Wednesday, August 1, 2012

How to read lips...

I've mentioned in a earlier post that I was not born deaf, my parents did not notice that I had hearing loss till I was around 4 years old because I would not respond when they spoke to me while my back was turned.. That means I had at least 2-3 years of normal hearing before it started to decline (most likely triggered by a high fever of 106 that I had when 2 years of age). My earliest memory of that time, was wondering what all the fuss was, I thought I heard just fine. I had unconsciously learned to read lips to adapt to my new hearing loss and had no clue that I was doing it till later when I was older, I realized I needed to look at someones lips to understand them.

When I was about 6, I had a childhood friend at church who was 4. She and her mother and brother would sit in the pew in front of my family and we would get down under the pew and talk to each other silently, somehow that 4 year old little girl learned to read my lips so we could talk during church services! I vividly remember during one such time, her mom caught us and I saw her lurch forward with a look of pain on her face, her mom had given her a good swat lol (sorry Shannon). As we grew up, we continued to read each others lips to talk about boys in front of our moms so they would not know what we were saying, we did it at school too. It was such a handy ability :)

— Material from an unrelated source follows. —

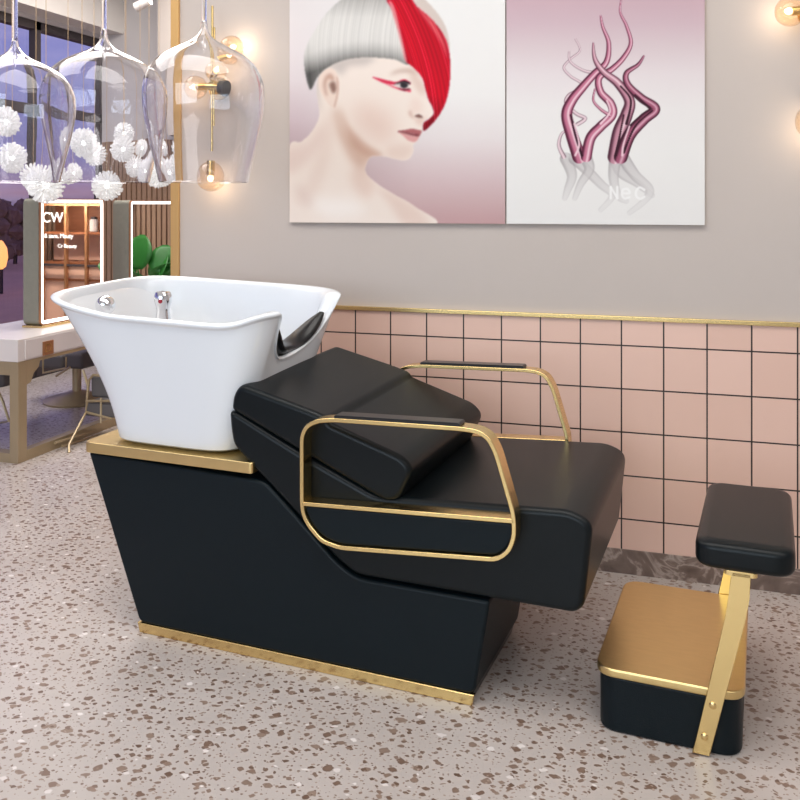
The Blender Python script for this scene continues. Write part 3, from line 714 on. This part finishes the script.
def poster(name, px0, px1, pyb, zt, paint, ox, x_shift, label):
    a = onY(px0, pyb, YW); b = onY(px1, pyb, YW); zb = (a.z+b.z)/2; d = .016
    root = boxo(name, (a.x+.0015, b.x-.0015, YW-d, YW, zb, zt), WHITE_LAC)
    m = bpy.data.materials.get('printed_'+paint.__name__) or bpy.data.materials.new('printed_'+paint.__name__); m.use_nodes = True
    t = m.node_tree; bs = t.nodes['Principled BSDF']; at = t.nodes.new('ShaderNodeAttribute'); at.attribute_name = 'print'
    t.links.new(at.outputs['Color'], bs.inputs['Base Color']); bs.inputs['Roughness'].default_value = .6; bs.inputs['Specular IOR Level'].default_value = .15
    p = paint(); yf = YW-d-.0012
    W_, H_ = 330, 400
    xs = np.linspace(a.x+.0015, b.x-.0015, W_); zs = np.linspace(zb, zt, H_); XX, ZZ = np.meshgrid(xs, zs)
    # where a sight line through each print point meets the 3.478x enlarged tracing of the picture
    dx = XX*CA+yf*SA; dy = -XX*SA+yf*CA
    u = (400+F*dx/dy-ox)*3.478; v = (203-F*(ZZ-HC)/dy)*3.478
    iu = np.clip((u-p.x0)/p.st, 0, p.w-1.001); iv = np.clip((v-p.y0)/p.st, 0, p.h-1.001)
    i0 = iu.astype(int); j0 = iv.astype(int); fu = (iu-i0)[..., None]; fv = (iv-j0)[..., None]
    c = p.im[j0, i0]*(1-fu)*(1-fv)+p.im[j0, i0+1]*fu*(1-fv)+p.im[j0+1, i0]*(1-fu)*fv+p.im[j0+1, i0+1]*fu*fv
    c = lin(c)*np.array([.90, .895, .88])
    co = np.stack([XX, np.full_like(XX, yf), ZZ], -1).reshape(-1, 3)
    idx = np.arange(W_*H_).reshape(H_, W_)
    fa = np.stack([idx[:-1, :-1], idx[:-1, 1:], idx[1:, 1:], idx[1:, :-1]], -1).reshape(-1, 4)
    me = bpy.data.meshes.new('printed_picture'); me.vertices.add(len(co)); me.vertices.foreach_set('co', co.ravel())
    me.loops.add(fa.size); me.loops.foreach_set('vertex_index', fa.ravel().astype(np.int32))
    me.polygons.add(len(fa)); me.polygons.foreach_set('loop_start', np.arange(0, fa.size, 4).astype(np.int32))
    try: me.polygons.foreach_set('loop_total', np.full(len(fa), 4, np.int32))
    except Exception: pass
    me.update(calc_edges=True)
    ca = me.color_attributes.new('print', 'FLOAT_COLOR', 'POINT')
    ca.data.foreach_set('color', np.concatenate([c.reshape(-1, 3), np.ones((len(co), 1))], 1).ravel().astype(np.float32))
    me.materials.append(m); o = bpy.data.objects.new('printed_picture', me); COL.objects.link(o); o.parent = root
    tag(root, label, 'poster')
poster('wall_poster', 291, 506.3, 223, 2.30, portrait, 280, 0, 'portrait poster of a model with silver bob and red fringe, left panel on the wall')
poster('wall_poster', 507, 705, 224.3, 2.30, art_glass, 500, 0, 'pale poster of pink twisted glass tendrils, right panel on the wall')

# ================================================================ WALL LAMPS
def sconce():
    root = empty('wall_sconce', (-1.846, YW, 1.834))
    bm = bmesh.new(); tube(bm, [(0, -.075, .33), (0, -.075, -.27)], .0055, 10); tube(bm, [(.014, -.082, .24), (.014, -.082, -.165)], .004, 10)
    tube(bm, [(0, 0, 0), (0, -.085, 0)], .02, 14); tube(bm, [(-.035, -.078, 0), (.045, -.078, -.004)], .014, 12)
    tube(bm, [(0, 0, 0), (0, -.014, 0)], .05, 24)
    mesh_obj('brass_stem', bm, BRASS, root)
    def globe(c, r, cup, glassy=AMBER, lit=True):
        g = bmesh.new(); ball(g, c, r, 28, 18); o = mesh_obj('glass_globe', g, glassy, root)
        b = bmesh.new(); d = (Vector(cup)-Vector(c)).normalized(); tube(b, [Vector(c)+d*r*.1, Vector(c)+d*r*1.05], r*.3, 12)
        mesh_obj('socket', b, BRASS, o)
        if lit:
            b = bmesh.new(); ball(b, Vector(c)-d*r*.12, r*.24, 12, 8); mesh_obj('bulb', b, BULB, o)
            l = bpy.data.lights.new('bulb_light', 'POINT'); l.energy = .42; l.color = (1, .86, .70); l.shadow_soft_size = .003
            lo = bpy.data.objects.new('bulb_light', l); COL.objects.link(lo); lo.parent = root
            lo.location = Vector(c)-d*r*.5
    globe((-.078, -.078, 0), .052, (0, -.078, 0)); globe((.035, -.10, .066), .048, (.0, -.078, .02)); globe((.082, -.062, .155), .050, (.01, -.078, .12))
    globe((-.004, -.078, -.375), .062, (0, -.078, -.2))
    bm = bmesh.new(); tube(bm, [(.045, -.078, -.006), (.075, -.082, -.012)], [.03, .036], 16); mesh_obj('black_shade', bm, BLACK, root)
    return root
sc = sconce(); tag(sc, 'brass wall lamp with amber glass globes, behind the right goblet pendant', 'wall lamp', 'globe wall lamps')
s2 = copy_tree(sc); s2.location = (.434, YW, 2.000); tag(s2, 'brass globe wall lamp cut off at the top right frame corner', 'wall lamp', 'globe wall lamps')

# ================================================================ GOBLET PENDANTS
def goblet(px, py_join, depth, k, label):
    d = ray(px, 203); c = (d[0]*depth, d[1]*depth); s = depth/F
    root = empty('goblet_pendant', (c[0], c[1], HC+(203-182)*s))
    hj = (182-py_join)*s; R_ = 60*s*k
    prof = [(.735, 0), (.80, .12), (.90, .30), (.975, .46), (1.0, .58), (.975, .68), (.88, .77), (.72, .84), (.50, .895), (.30, .935), (.15, .975), (.07, 1.03), (.045, 1.1)]
    P = [(r*R_, z*hj) for r, z in prof]; P = [tuple(q) for q in catmull(P, 4, False)]
    st = .0036
    bm = bmesh.new(); top = ZC-(HC+21*s)
    O_ = P+[(.04*R_, top)]
    I_ = []
    for i, (r, z) in enumerate(P):
        a = Vector(P[max(i-1, 0)]); b = Vector(P[min(i+1, len(P)-1)]); t = (b-a).normalized(); n = Vector((t.y, -t.x))
        I_.append((max(r-abs(n.x)*st-.0005, .0), z-abs(n.y)*st))
    I_ = [q for q in I_ if q[0] > .0045] ; I_.append((0, I_[-1][1]))
    # outer from stem top down to the lip, then the inner wall back up to the axis
    full = [(0, top)]+O_[::-1]+I_
    lathe(full, 56, bm); mesh_obj('glass_bell', bm, GOBLET, root)
    bm = bmesh.new(); lathe([(0, top), (.045, top), (.05, top-.02), (0, top-.02)], 24, bm); mesh_obj('ceiling_rose', bm, BRASS, root)
    tag(root, label, 'pendant lamp', 'goblet-shaped glass pendants'); return root
goblet(15, 50, 2.75, .96, 'clear upturned wine-glass pendant, leftmost, cut by the left frame edge')
goblet(104, 43, 3.10, 1.0, 'clear upturned wine-glass pendant hanging in the middle of the three')
goblet(204, 34, 2.75, 1.0, 'clear upturned wine-glass pendant, rightmost, in front of the brass wall lamp')

# ================================================================ CRYSTAL BALLS
def crystal_mesh(seed):
    rnd = random.Random(seed); bm = bmesh.new(); N_ = 118
    for i in range(N_):
        z = 1-2*(i+.5)/N_; a = i*2.39996; r = math.sqrt(1-z*z); d = Vector((r*math.cos(a), r*math.sin(a), z))
        L_ = rnd.uniform(.86, 1.0); o = d.orthogonal().normalized(); q = d.cross(o); w = .092
        base = bm.verts.new(d*.12); ring_ = [bm.verts.new(d*L_*.93+(o*math.cos(t)+q*math.sin(t))*w) for t in (0, PI/2, PI, 3*PI/2)]; tip = bm.verts.new(d*L_)
        for j in range(4):
            bm.faces.new((base, ring_[(j+1) % 4], ring_[j])); bm.faces.new((tip, ring_[j], ring_[(j+1) % 4]))
    return bm
proto = mesh_obj('crystal_ball', crystal_mesh(3), CRYSTAL, smooth=False); cmesh = proto.data; bpy.data.objects.remove(proto)
balls = [(5, 121, 16, 4.3, 'cut-glass ball hanging highest at the left frame edge'),
 (12, 158, 17, 4.6, 'cut-glass ball just below the one at the left frame edge'),
 (36, 178, 15, 4.9, 'cut-glass ball left of and behind the one above the framed mirror'),
 (46, 185, 19, 4.2, 'large cut-glass ball directly above the framed mirror top'),
 (82, 143, 16, 4.4, 'cut-glass ball inside the middle goblet outline, upper left of its cluster'),
 (94, 154, 13, 4.8, 'small cut-glass ball overlapped by its upper left neighbour in the middle goblet'),
 (68, 174, 11, 5.2, 'small cut-glass ball beneath the crossing of the left and middle goblets'),
 (107, 186, 16, 4.5, 'low cut-glass ball hanging in front of the slatted wall, beside the tall mirror'),
 (126, 133, 12, 5.0, 'small cut-glass ball at the top of the slatted wall'),
 (125, 149, 14, 4.6, 'cut-glass ball overlapping the small one at the top of the slatted wall'),
 (140, 167, 12, 5.1, 'small cut-glass ball left of the crossing of the middle and right goblets'),
 (149, 149, 10, 5.4, 'tiny cut-glass ball behind the crossing of the middle and right goblets'),
 (159, 174, 15, 4.7, 'cut-glass ball lowest beside the gold wall edge'),
 (174, 148, 9, 4.9, 'tiny upper cut-glass ball partly behind the gold wall edge'),
 (171, 165, 12, 5.3, 'small lower cut-glass ball partly behind the gold wall edge')]
for (px, py, r, dpt, lab) in balls:
    q = ray(px, py); c = Vector((q[0]*dpt, q[1]*dpt, HC+q[2]*dpt)); R_ = r*dpt/F*1.05
    o = empty('crystal_ball_pendant', c); b = bpy.data.objects.new('crystal_ball', cmesh); COL.objects.link(b); b.parent = o; b.scale = (R_, R_, R_); b.rotation_euler = (random.random()*3, random.random()*3, random.random()*3)
    bm = bmesh.new(); ball(bm, (0, 0, 0), R_*.16, 14, 10); mesh_obj('added_glow_core', bm, CORE, o)
    bm = bmesh.new(); tube(bm, [(0, 0, R_*.8), (0, 0, (2.80 if c.x < -4.5 else ZC)-c.z)], .0014, 6); mesh_obj('cord', bm, CORD, o)
    tag(o, lab, 'pendant lamp', 'hanging cut-glass balls')

# ================================================================ TABLE, MIRRORS
TX0, TX1, TY0, TY1 = -3.80, -3.267, 3.794, 5.95
tb = empty('styling_table', ((TX0+TX1)/2, TY0, 0)); tag(tb, 'white salon table on champagne metal legs, carrying the two lit mirrors', 'table'); ox, oy = (TX0+TX1)/2, TY0
hw = (TX1-TX0)/2; LY = TY1-TY0
boxo('tabletop', (-hw, hw, 0, LY, .525, .642), WHITE_LAC, tb, .004)
for sx in (-1, 1):
    for y in (0.002, LY-.075):
        x0 = sx*hw; boxo('leg', (min(x0, x0-sx*.055), max(x0, x0-sx*.055), y, y+.065, 0, .508), DULL_BRASS, tb, .002)
for y in (0.002, LY-.075):
    boxo('end_rail', (-hw+.055, hw-.055, y, y+.065, .455, .508), DULL_BRASS, tb, .002); boxo('foot_rail', (-hw+.055, hw-.055, y, y+.065, .0, .05), DULL_BRASS, tb, .002)
boxo('apron', (-hw, hw, 0, LY, .508, .525), DULL_BRASS, tb)
bm = prism([(0, 0), (.10, 0), (.09, -.03), (.05, -.06), (.03, -.10), (0, -.11)], 0, .05)
for v in bm.verts: v.co = Vector((hw-.05+v.co.y, .067+v.co.x, .508+v.co.z))
mesh_obj('bracket', bm, DULL_BRASS, tb)
for x0 in (hw-.05,): boxo('stretcher', (x0, x0+.05, .067, LY-.075, 0, .055), DULL_BRASS, tb, .002)
for i, (y, hx) in enumerate(((.18, hw), (1.2, hw))):
    d_ = boxo('drawer', (hx, hx+.006, y-.13 if i == 0 else y-.4, y+.35, .535, .632), WHITE_LAC, tb, .001)
bd = boxo('badge', (hw+.006, hw+.012, .176, .262, .530, .606), BRONZE, tb, .003)
bm = bmesh.new(); b_, _ = band(fillet([(.195, .548), (.235, .548), (.246, .568), (.235, .590), (.195, .590)], .004, 2), .005, hw+.012, hw+.014)
for v in b_.verts: v.co = Vector((v.co.y, v.co.x, v.co.z))
mesh_obj('emblem', b_, BRASS, bd); bm.free()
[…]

Years ago, I had someone tell me they wished that they could read lips too. It caused me to really think about how I learned it or how Shannon learned it as well. I came to the conclusion that we simply just watched lips. Yep, that's it, just watch people's lips when they speak and you will start to recognize how words look when they are formed by lips. For the most part, people will form their words the same way. You can practice this by saying the word "Oh", look at yourself in the mirror and see how your mouth looks while saying. Then have some family members say the word "Oh" and compare, you will most likely find everyones mouth looks almost the same while saying that word. Do it again with another word like "My", or whatever word you want, just play with it, you'll have fun learning. To become a really good lip reader, you need to always look at someones lips when they are talking with you, it will help you hone your skill.

I hope you found this helpful and insightful (please do not take this post to mean I think it's ok to talk during church services or to talk about boys behind your parents back, it's not how God would want us to use such a gift).

Steph

1 comment:

  1. Yes! I remember! I still read lips to this day. You are exactly right, Steph, "silent phonics" ;) lots of love!